Cette évolution concerne aussi la façon dont les autonomes sont perçus. Au XXe siècle, ils faisaient peur. Ils étaient considérés comme des voyous, des casseurs et des pillards. Ils débarquaient au milieu d'une manifestation pacifique pour casser toutes les vitrines et voler des objets de valeur. Je me souviens d'un autonome ayant brisé une vitrine de la bijouterie Burma, sur les Champs-Élysées, contrarié de s'apercevoir que les bijoux qu'il allait subtiliser étaient en toc. Aujourd'hui, les autonomes cherchent à être considérés comme la partie la plus turbulente et violente du mouvement ouvrier. À cette fin, ils font quelque chose qui les rend populaires : lorsqu'ils pillent un magasin, ils distribuent immédiatement, tel Robin des Bois, le fruit de leur larcin à ceux qui les entourent, qui en sont ravis. Après avoir pillé le Fouquet's en mars 2019, ils ont redistribué les bouteilles de vin.

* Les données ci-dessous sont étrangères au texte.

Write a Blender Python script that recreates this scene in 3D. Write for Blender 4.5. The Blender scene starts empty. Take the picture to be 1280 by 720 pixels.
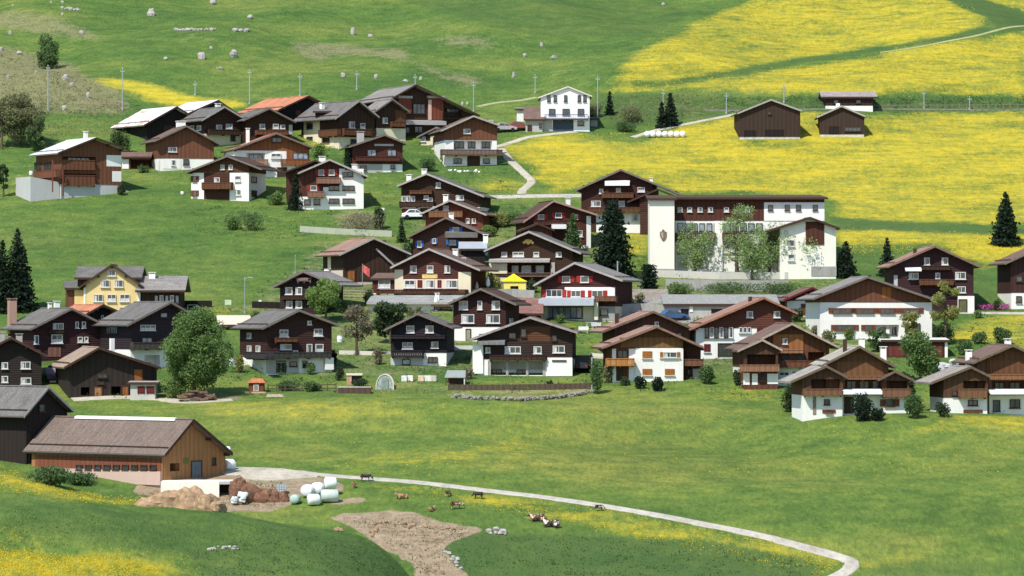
import bpy, math, random
import numpy as np
from mathutils import Matrix, Vector
R = math.radians
scene = bpy.context.scene
COL = scene.collection
rng = random.Random(7)

# ------------------------------------------------------------------ camera, light
PITCH = R(-0.3); HF = R(7.0); F = 640/math.tan(HF); CZ = 90.0
cam = bpy.data.cameras.new('camera'); camo = bpy.data.objects.new('camera', cam); COL.objects.link(camo)
cam.sensor_width = 36; cam.lens = 18/math.tan(HF); cam.clip_start = 1; cam.clip_end = 9000
camo.location = (0, 0, CZ); camo.rotation_euler = (R(90)-PITCH, 0, 0)
scene.camera = camo
SUN_EL = R(52); SUN_AZ = math.atan2(-0.56, -0.83)          # towards the sun: left of and behind the camera
sd = Vector((math.sin(SUN_AZ)*math.cos(SUN_EL), math.cos(SUN_AZ)*math.cos(SUN_EL), math.sin(SUN_EL)))
w = bpy.data.worlds.new("World"); scene.world = w; w.use_nodes = True
nt = w.node_tree; bgn = nt.nodes['Background']
sky = nt.nodes.new('ShaderNodeTexSky'); sky.sky_type = 'NISHITA'; sky.sun_disc = False
sky.sun_elevation = SUN_EL; sky.sun_rotation = SUN_AZ; sky.altitude = 1400
nt.links.new(sky.outputs[0], bgn.inputs[0]); bgn.inputs[1].default_value = 0.15
sl = bpy.data.lights.new('sun', 'SUN'); sl.energy = 4.2; sl.angle = R(0.5); sl.color = (1.0, 0.955, 0.88)
so = bpy.data.objects.new('sun', sl); COL.objects.link(so); so.location = (0, 0, 300)
so.rotation_euler = (-sd).to_track_quat('-Z', 'Y').to_euler()
vs = scene.view_settings; vs.view_transform = 'Standard'; vs.look = 'None'; vs.exposure = 0.42; vs.gamma = 1.0
vs.use_curve_mapping = False

# ------------------------------------------------------------------ terrain function
_Yi = [(420,720),(430,668),(452,600),(472,560),(505,500),(522,470),(546,430),(572,390),(596,350),(626,300),(658,250),(690,200),(722,150),(755,100),(795,50),(840,0),(880,-50),(960,-135),(1100,-270),(1500,-560),(2200,-900),(4000,-1300)]
_Y = np.array([40, 150, 300, 385, 400.]+[a for a, b in _Yi])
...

Beaucoup de gens en viennent à penser que manifester n'apporte rien, et que c'est quand on casse qu'on obtient satisfaction. Ils laissent donc les autonomes casser à leur place, espérant gagner quelque chose grâce à eux. Ainsi, dans les manifestations, les autonomes ne reçoivent pas aujourd'hui le même accueil que dans les années 1970 : ils ne sont plus les hors-la-loi qu'ils étaient précédemment, ils bénéficient même d'une aide et d'une assistance juridique. Cependant, ils renient ainsi une part de leur identité profonde, de leur désir d'illégalité. Alors qu'ils devraient être en rupture avec le monde, avec la société du spectacle, ils suscitent désormais une apathie souriante de la part de certains manifestants. Quelques-unes de leurs actions demeurent mal accueillies par le public, comme en 2016 lorsqu'ils s'en sont pris à l'Hôpital des enfants malades. Mais il y a là une évolution relative qu'il convient de noter.